You may recognize this line, if you’ve read J.D. Salinger’s short story Teddy. The line was on a list of “Effective Openers” I received in Creative Writing class my senior year of high school. This was no ordinary class - to this day it remains among the most memorable of my life.


Like most great classes, it was all about the teacher. Beverly Adler was in her twenties, beautiful, sharp, warm hearted and very, very funny. There was something else in the alchemy of that class though. Saturday Night Live was in its second season and on fire. Like SNL, Ms Adler broke all the rules. She was silly, irreverent and emblematic of the changing world. Monday morning class was an excited communion on the latest John Belushi/Danny Akroyd/Gilda Radner sketches, to the utter delight of her students. Other days she might share an anecdote about her husband Howie, providing a glimpse into her personal life that was thrilling.


The seventies were a rich era. The chaos and heartbreak of the sixties had quieted, culture continued to break open, and the stale boundaries of teaching were, for the moment, more porous. There were potluck dinners at Beverly's home. She taught a theater class that involved a ton of live productions - local theater, college performances, even Broadway. She was the free spirited fuel that fed our teenage hunger for art - and life - beyond our small town.


Ms. Adler knew what she was doing, bringing SNL into the classroom. Examining outrageous sketch comedy made quick work of the writing she taught: how to grab attention, the power of humor, of surprise, of detail, of incongruity. How to get unstuck. The use of irony. The hilarious subtexts she’d assign to names: “Never trust a Cheryl.”


We’ve stayed in touch over the years, or she and my friends in Massachusetts have. She’s now simply Beverly. Howie is long gone, and everyone’s a little weary from the battle. SNL has gone the distance too: it was its fiftieth anniversary this year that made me think back to its beginning, and inextricably to Beverly. Being around her is still the greatest of pleasures - her laugh, her style, watching her spark to a turn of phrase, a one liner, a reference.

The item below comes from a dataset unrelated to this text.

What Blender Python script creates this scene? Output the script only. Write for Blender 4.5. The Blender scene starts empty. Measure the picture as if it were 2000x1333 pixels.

Looking back, I see her influence on me even more clearly, how she was a seminal “woman in the workplace.” Her gift wasn’t her fun, entertaining classes, not wholly. Her gift was her. Her persona.The relaxed familiarity and joy she brought to everything made us want to give our best. And it made me want to be exactly the same way in the world. So, while she surely showed me how to be a better writer, what she showed me, far more crucially, was how to just be.